В предрождественские дни, по крайней мере по воскресеньям и праздникам, я намеревался читать проповеди в самых больших церквах Парижа и первую проповедь прочитал в день праздника Всех Святых в Сен-Жермене 589
— приходе самого Короля. Их Величества оказали мне честь своим присутствием, на другой день я отправился поблагодарить их. Поскольку с недавних пор меня все чаще осаждали советами быть осторожнее, я не показывался в Лувре, и, наверное, напрасно, ибо, как я полагаю, это обстоятельство более всех других побудило Королеву меня арестовать. Я говорю — полагаю, ибо для того, чтобы утверждать это с уверенностью, следовало бы прежде узнать, был ли я арестован по приказу Мазарини или же Кардинал просто одобрил мой арест, когда убедился, что меня удалось взять под стражу. Мне ничего в точности не известно, ибо даже люди близкие ко двору придерживались на сей счет совершенно различных мнений.Лионн всегда убеждал меня во втором. Кто-то, уже запамятовал кто, говорил мне, что Ле Телье утверждал противное. Верно лишь, что если бы не обстоятельство, о котором вы сейчас узнаете, я не появился бы в Лувре; я держался бы начеку и, невзирая на приказ, полученный Праделем, еще оттянул бы развязку, во всяком случае до той поры, пока не получил бы известий от Мазарини. Все мне это советовали, и помню, что д'Аквиль однажды вечером в негодовании заметил: «Вы сумели усидеть дома три недели кряду из-за принца де Конде. Неужто вы не способны усидеть дома три дня из-за Короля?»

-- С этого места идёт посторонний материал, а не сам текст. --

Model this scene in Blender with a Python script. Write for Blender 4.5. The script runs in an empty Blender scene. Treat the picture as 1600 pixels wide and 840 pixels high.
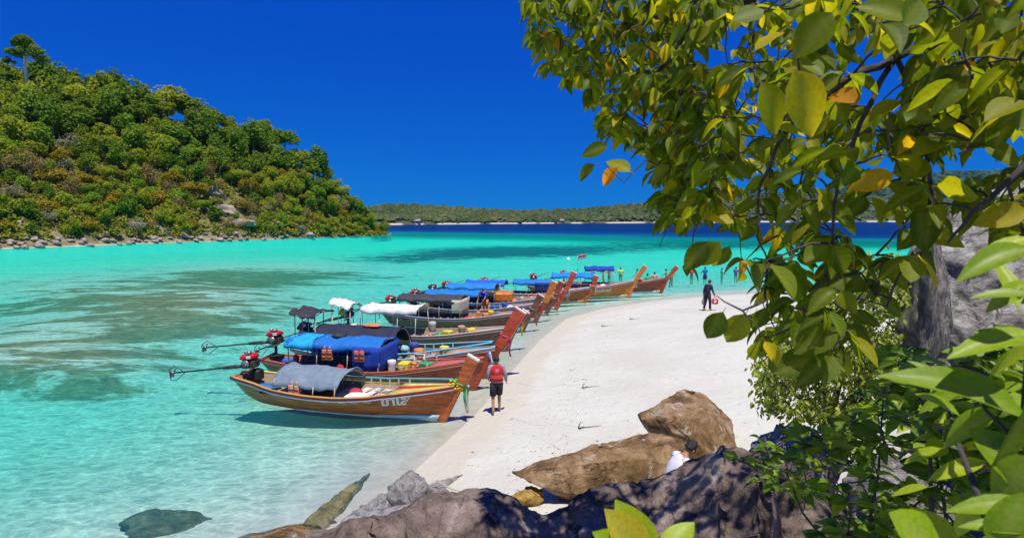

Вот что помешало мне послушаться д'Аквиля. Г-жа де Ледигьер, которую я имел причины считать особой весьма осведомленной и которая обыкновенно и в самом деле была хорошо осведомлена, всячески уговаривала меня явиться в Лувр: коль скоро я могу являться ко двору без опаски, рассуждала она, мне следует там бывать из соображений приличия и прочее. Я готов был согласиться с ходом ее рассуждений, но не мог согласиться с тем, что я буду при дворе в безопасности. «Удерживает ли вас что-нибудь еще, кроме этого подозрения?» — спросила она. «Нет», — отвечал я. «Тогда ступайте в Лувр завтра же, — объявила она, — ибо нам известно, что творится за кулисами». А за кулисами, по ее сведениям, созвано было тайное совещание, и на нем, после долгих споров, решили со мной примириться и даже удовлетворить ходатайства мои за моих друзей 590
. Я совершенно уверен, что г-жа де Ледигьер меня не обманывала, и уверен также, что маршал де Вильруа не обманывал г-жу де Ледигьер. Его самого обманули, вот почему я никогда не заговаривал с ним об этом деле.